Le potenti spinte esterne hanno rimesso in moto l’Eurozona e l’Italia. Gli effetti di euro più debole, tassi ridotti e prezzo dimezzato del petrolio iniziano a essere ben visibili negli indicatori; alcuni dei quali sono al top da quattro anni.
La ripresa accelera man mano che quelle spinte aumentano la fiducia e modificano le decisioni di spesa. E si consolida attraverso la sua stessa diffusione (la coralità fa la forza) sia tra le nazioni dell’Area euro sia tra i territori e i settori dell’economia nazionale, dove aumenta la quota di quelli che registrano incrementi di produzione e fatturato, anche interno.
Il PIL italiano viaggia verso un +0,2% nel primo trimestre, stima negativamente influenzata dall’inciampo della produzione industriale a gennaio (che potrebbe, però, essere ribaltato a febbraio). L’occupazione ha dato segnali di ripartenza già nel 2014 e avanzerà in presa diretta con la congiuntura; ciò aiuterà le famiglie a liberarsi dall’incertezza causata dalla crisi.
Al di là della persistente restrizione del credito (ma ci sono timidi progressi), le condizioni finanziarie complessive sono molto migliorate, grazie a cambio, Borsa e tassi; la liquidità delle imprese è stata sostenuta dal pagamento degli arretrati della pubblica amministrazione, che ha quasi compensato il calo dei prestiti bancari. Il favorevole contesto non muta la posizione competitiva dell’Italia, perché è temporaneo e comune a tutta l’Eurozona; anzi, può evidenziarne le lacune se, essendo meglio sfruttato dai sistemi più dinamici, ampliasse il divario di performance con gli altri paesi.

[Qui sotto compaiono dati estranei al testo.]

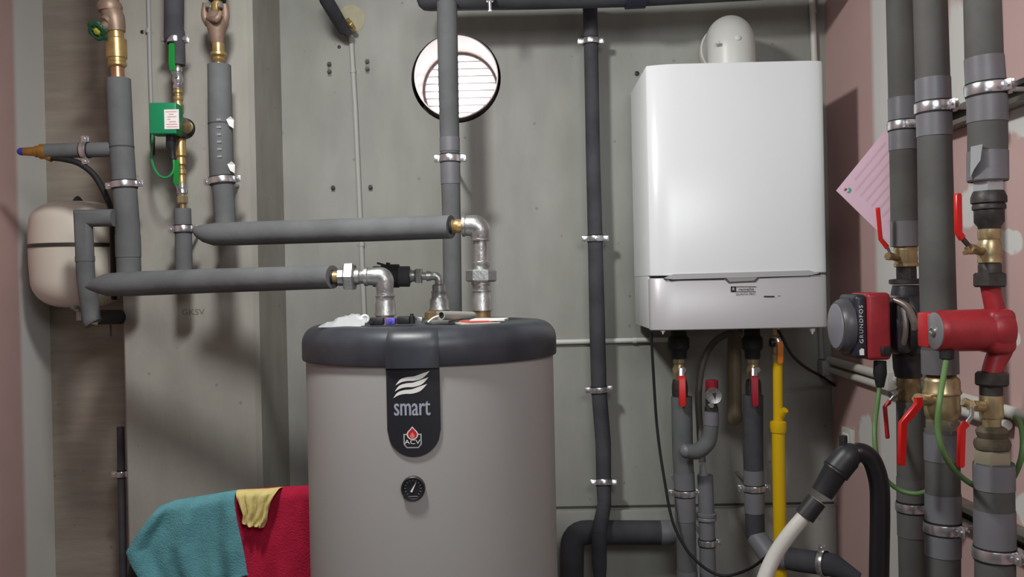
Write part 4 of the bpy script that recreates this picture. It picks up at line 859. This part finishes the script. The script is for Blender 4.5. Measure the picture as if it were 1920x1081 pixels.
pb = PX(1620, 712, xa); zb_ = pb.z
conduit('wall_conduit', 'lower white conduit along the pink wall behind the pumps', [Vector((xa, YW - .03, zb_ + .003)), Vector((xa, 2.3, zb_ - .004)), Vector((xa, 1.82, zb_ - .01))], .0105, PVCW, world=True)
p = PX(1684, 722, xa)
m = MB(); c = Vector((xa - .012, PX(1674, 705, xa).y, (za + zb_) / 2)); m.box(c + Vector((0, 0, .006)), (.03, .06, .05), bev=.004)
solo('conduit_coupler', m, PVCW, 'white coupling box joining the two wall conduits behind the black pump', 'coupler')
t = thing('wall_switch', 'white rectangular switch plate on the pink wall behind the vacuum handle', 'switch', PX(1596, 850, XR))
c = PX(1596, 825, XR); m = MB(); m.box(c + Vector((-.008, 0, 0)), (.016, .08, .075), bev=.004); sw = part('plate', m, PVCW, t)
m = MB(); m.box(c + Vector((-.018, 0, 0)), (.006, .045, .045), bev=.002); part('rocker', m, PAPERW, sw)

# pink sheet tucked behind the first riser
A = P(1568, 357, 2.42); hd_ = Vector((.14, -.17, 0)).normalized(); bend_at = .215; nrm = Vector((-.17, -.14, 0)).normalized(); vz = Vector((0, 0, 1))
L1, L2 = .225, .210
def fr(a, b, c=0):
    h = (a + b) * .7071; z = (a - b) * .7071
    if h < bend_at: return A + hd_ * h + vz * z + nrm * c
    k_ = min((h - bend_at) / .03, 1); q_ = A + hd_ * bend_at
    return q_ + Vector((.0, -1, 0)) * (h - bend_at) + vz * z + nrm * c
t = thing('pink_leaflet', 'pink printed sheet hung cornerwise behind the leftmost insulated riser', 'poster', A + Vector((.1, -.1, -.12)))
m = MB(); nn = 24
for c_ in (0, .0008):
    o0 = len(m.v); m.add([fr(L1 * i / nn, L2 * j / nn, c_) for j in range(nn + 1) for i in range(nn + 1)], [(j * (nn + 1) + i, j * (nn + 1) + i + 1, (j + 1) * (nn + 1) + i + 1, (j + 1) * (nn + 1) + i) for j in range(nn) for i in range(nn)])
part('sheet', m, mat('pink_paper', srgb(216, 184, 200), .6, noise=.03, nscale=10), t)
m = MB()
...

Anche perciò deve essere di sprone alle riforme. Nel resto del Mondo, il rallentamento USA è passeggero e verrà superato in primavera perché legato più al meteo e agli scioperi nei porti che alla rivalutazione del dollaro.
E’ invece duratura, perché programmatica, la frenata della Cina, che comunque continuerà a fornire il maggiore contributo alla crescita globale. Bene l’India, male il Brasile, malissimo la Russia.